Planes, trains and automobiles apparently aren’t enough anymore. In straining to wring every imaginable last laugh, this cruel road trip comedy also trots out a horse, a blinged-out sport utility vehicle and an armada of 18-wheelers driven by misinformed, overzealous truckers. None of this helps, though, when the passengers of said vehicles are the manipulative, high-maintenance brother-sister duo of Lindsey (Aleisha Allen) and Kevin (Philip Daniel Bolden) under the inept, reluctant watch of Nick (Ice Cube) who tolerates them in an effort to woo their exceedingly hot, divorced mother, Suzanne (Nia Long). It’s numbingly one-note until it shifts abruptly into a second note that clangs even worse. It tries to be sentimental. Rated: PG for language and rude humor. Rating: 1 out of 4 stars.

‘Assault on Precinct 13′

The phrase “cult classic” has been used to describe the original “Assault on Precinct 13,” John Carpenter’s 1976 urban Western about cops and criminals banding together inside a police station against a multicultural siege of gang members. This new “Assault on Precinct 13” is a classic, too – a classic example of remaking a movie by making it bigger, louder and more obvious. An all-star cast (Ethan Hawke, Laurence Fishburne, Drea de Matteo, Gabriel Byrne) replaces the unknowns from the original, and the action has been moved from Los Angeles to Detroit in a blinding New Year’s Eve snowstorm, perhaps an attempt by French director Jean-Francois Richet to obscure the muddled action sequences. Rated: R for strong violence and language throughout, and for some drug content. Rating: 1 1/2 out of 4 stars.

‘Racing Stripes’

Dismissing this as a paltry retread of “Babe” would be mean, and it’s hard to be mean to a movie that’s so well-intentioned. The similarities are hard to miss, though, as are the differences. Whereas the talking little piggie of “Babe” wanted to be a sheepherding dog, the talking baby zebra of “Racing Stripes” (voiced eagerly by Frankie Muniz) wants to be a racehorse.

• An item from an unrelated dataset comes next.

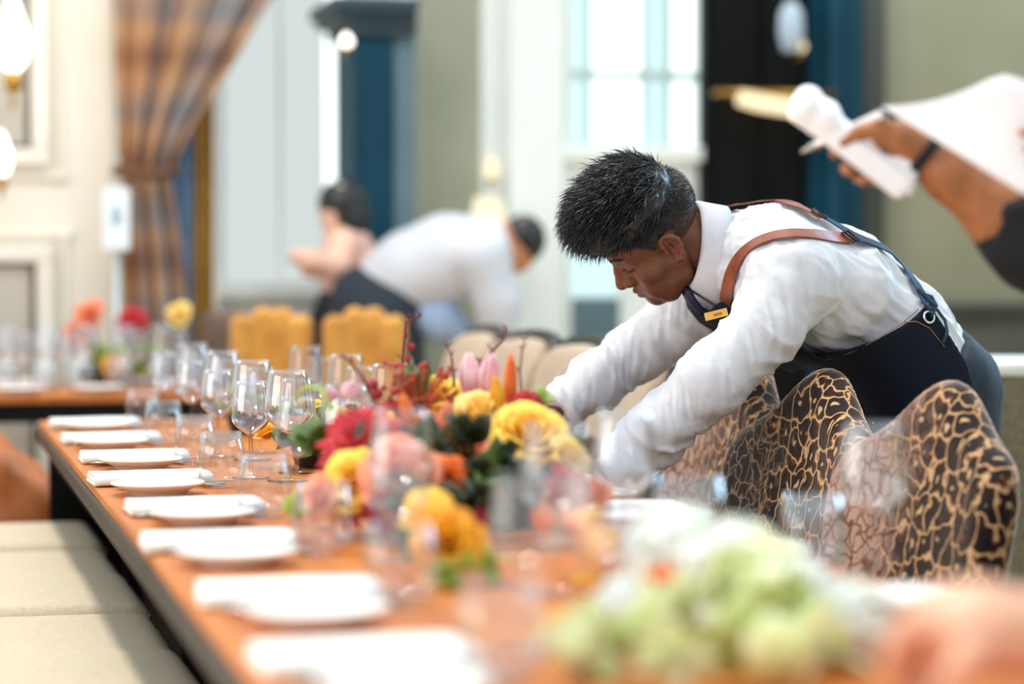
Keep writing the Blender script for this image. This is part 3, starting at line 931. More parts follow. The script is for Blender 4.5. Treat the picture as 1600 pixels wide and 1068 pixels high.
def wine_glass(H, R, rim, foot, name='wine_glass', m=None):
    m = m or M_GLASS
    e = empty(name, (0, 0, 0), 0, 'x', 'glass')
    sb = H * .44
    t = .0012
    hs = np.linspace(0, 1, 12)
    out = [(R * math.sin(min(1, h / .42) * math.pi / 2) if h < .42 else R + (rim - R) * ((h - .42) / .58) ** 1.4, sb + (H - sb) * (h ** 1.25 if h < .42 else h ** 1.0 - (.42 - .42 ** 1.25) * (1 - h) / .58)) for h in hs]
    out[0] = (.004, sb)
    inn = [(max(.001, r - t), z + (t if i < 4 else 0)) for i, (r, z) in enumerate(out)][::-1]
    inn[0] = (inn[0][0], out[-1][1])
    MB().lathe(out + inn, 28).build('bowl', m, e)
    MB().lathe([(.0035, sb + .001), (.0036, sb * .5), (.0042, .014), (.007, .006)], 14).build('stem', m, e)
    MB().lathe([(.007, .006), (foot * .6, .0035), (foot, .0018), (foot, .0), (.001, 0)], 32).build('foot', m, e)
    return e
def tumbler(H, R, rim, m=None):
    m = m or M_GLASS
    e = empty('tumbler', (0, 0, 0), 0, 'x', 'glass')
    t = .0014
    out = [(R * .70, 0), (R * .84, .004), (R * .97, H * .2), (R, H * .36), (R * .97, H * .6), (rim, H)]
    inn = [(rim - t, H), (R * .97 - t, H * .6), (R - t, H * .36), (R * .95 - t, H * .2), (R * .72, .012), (.001, .011)]
    MB().lathe(out + inn, 32).build('body', m, e)
    MB().lathe([(R * .69, .0003), (R * .6, .0022), (R * .3, .003), (.001, .003)], 28).build('base', m, e)
    return e
WG_L = wine_glass(.205, .044, .034, .038)
WG_S = wine_glass(.182, .036, .028, .034)
TUM = tumbler(.10, .043, .036)

def plate(R):
    o = MB().lathe([(R * .58, .0), (R * .62, .004), (R * .70, .009), (R * .99, .019), (R, .021), (R * .985, .0225), (R * .72, .0125), (R * .62, .008), (.001, .0075), (.001, .004), (R * .55, .004), (R * .56, 0)], 56, closed=False).build('side_plate', M_CHINA)
    return tag(o, 'x', 'plate')
PL = plate(.082)
def napkin(lx, ly, n, h=.0065):
    b = MB()
    G = []
    for k in range(n):
        nx, ny = 15, 9
        g = np.zeros((ny, nx, 3))
        for i in range(ny):
            for j in range(nx):
                u, v = j / (nx - 1) - .5, i / (ny - 1) - .5
                z = .0045 + h * k + .0012 * math.sin(7 * u + k * 1.7) * math.cos(5 * v + k) + (.0022 * k / n) * (1 - 4 * v * v)
                g[i, j] = (lx * u * (1 - .012 * k), ly * v * (1 - .02 * k) + .0015 * math.sin(9 * u + k), z)
        b.sheet(g, h * .8)
    # the rolled fold along one long side
    pts = [(lx * (u - .5) * .99, -ly * .5, .0045 + h * (n - 1) * .5) for u in np.linspace(0, 1, 9)]
    b.tube(pts, h * n * .47, 10)
    return tag(b.build('napkin', M_NAPK), 'x', 'napkin')
NAP = napkin(.215, .115, 3)
def cutlery(kind):
    b = MB()
    L = .185
    hx = np.linspace(0, 1, 14)
    def strip(x0, x1, w, z, y0=0.0):
        g = np.zeros((3, len(hx), 3))
        for i, v in enumerate((-1, 0, 1)):
            for j, u in enumerate(hx):
                g[i, j] = (x0 + (x1 - x0) * u, y0 + v * w(u), z(u) + (.0006 if v == 0 else 0))
        b.sheet(g, .0022)
    zc = lambda u: .0035 + .006 * math.sin(u * math.pi) ** 2
    strip(-L / 2, L * .12, lambda u: .0075 - .0042 * u, zc)
    if kind == 'fork':
        strip(L * .11, L * .26, lambda u: .003 + .0075 * math.sin(u * math.pi / 2), lambda u: .0035 + .003 * u)
        for k in range(4):
            b.tube([(L * .25, -.0085 + .0057 * k, .0065), (L * .38, -.0085 + .0057 * k, .0035), (L * .5, -.0085 + .0057 * k, .008)], [.0017, .0015, .0008], 6)
    elif kind == 'knife':
        strip(L * .10, L * .56, lambda u: .0035 + .0075 * (math.sin(min(1, u * 1.3) * math.pi) ** .5 if u < .77 else math.sqrt(max(0, 1 - u)) * 1.3) * .9, lambda u: .004)
    else:
        g = np.zeros((7, 11, 3))
        for i in range(7):
            for j in range(11):
                v, u = i / 3 - 1, j / 5 - 1
                w = math.sqrt(max(0.002, 1 - u * u)) * .019
                g[i, j] = (L * .34 + u * .036, v * w, .009 - .007 * (1 - v * v) * (1 - u * u))
        b.sheet(g, .002)
        strip(L * .10, L * .20, lambda u: .0032 + .001 * u, lambda u: .0035 + .005 * u)
    return tag(b.build(kind, M_STEEL), 'x', kind)
FORK, KNIFE, SPOON = cutlery('fork'), cutlery('knife'), cutlery('spoon')

ORD = ['first', 'second', 'third', 'fourth', 'fifth', 'sixth', 'seventh', 'eighth', 'ninth']
R = random.Random(5)
TT = TZ + .0005
WG_LC, WG_SC = wine_glass(.205, .044, .034, .038, m=M_CRYST), wine_glass(.182, .036, .028, .034, m=M_CRYST)
LEFT_Y = [2.36, 2.86, 3.40, 3.91, 4.44, 4.95, 5.48, 6.02]
for i, y in enumerate(LEFT_Y):
    w = ', left side of the long table, %s place from near end' % ORD[i]
    j = lambda a=.012: R.uniform(-a, a)
    place(NAP, (.435 + j(), y + j(), TT), j(.05), 'folded white napkin' + w, 'folded napkins at the left places')
    place(PL, (.428 + j(), y - .205 + j(), TT), R.uniform(0, 3), 'white side plate' + w, 'side plates at the left places')
    place(FORK, (.45 + j(), y + .095 + j(.006), TT), math.pi + j(.06), 'fork' + w, 'forks at the left places')
    place(KNIFE, (.45 + j(), y - .078 + j(.004), TT), j(.03), 'knife' + w, 'knives at the left places')
    place(SPOON, (.45 + j(), y - .108 + j(.002), TT), math.pi + j(.03), 'spoon' + w, 'spoons at the left places')
    place(TUM, (.55 + j(.006), y - .108 + j(.006), TT), R.uniform(0, 3), 'stemless water glass' + w, 'water glasses at the left places')
    place(WG_LC if i > 3 else WG_L, ((.685, .765, .655)[i if i < 3 else 0] + j(.008), y - (.18 if i == 2 else .02) + j(), TT), R.uniform(0, 3), 'large wine glass' + w, 'large wine glasses at the left places')
    if i > 2: place(WG_SC, (.72 + j(.006), y + .145 + j(.006), TT), 0, 'inner small wine glass' + w, 'inner small wine glasses at the left places')
    if i != 2: place(WG_SC if i > 3 else WG_S, ((.59 if i == 1 else .625) + j(.006), y + (-.04 if i == 2 else .06) + j(.008), TT), R.uniform(0, 3), 'small wine glass' + w, 'small wine glasses at the left places')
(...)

Like Babe, Stripes the zebra lives on a farm, where he’s surrounded by a menagerie of computer-enhanced creatures who crack wise – only here their voices are provided by a much higher-profile assemblage of celebrity talent (Whoopi Goldberg, Joe Pantoliano, Snoop Dogg and Dustin Hoffman). What “Racing Stripes” offers in star power, though, it lacks in heart. It’s strangely distant, with its superficial platitudes about tolerance and daring to go after big dreams. Rated: PG.Rating: 2 out of 4 stars.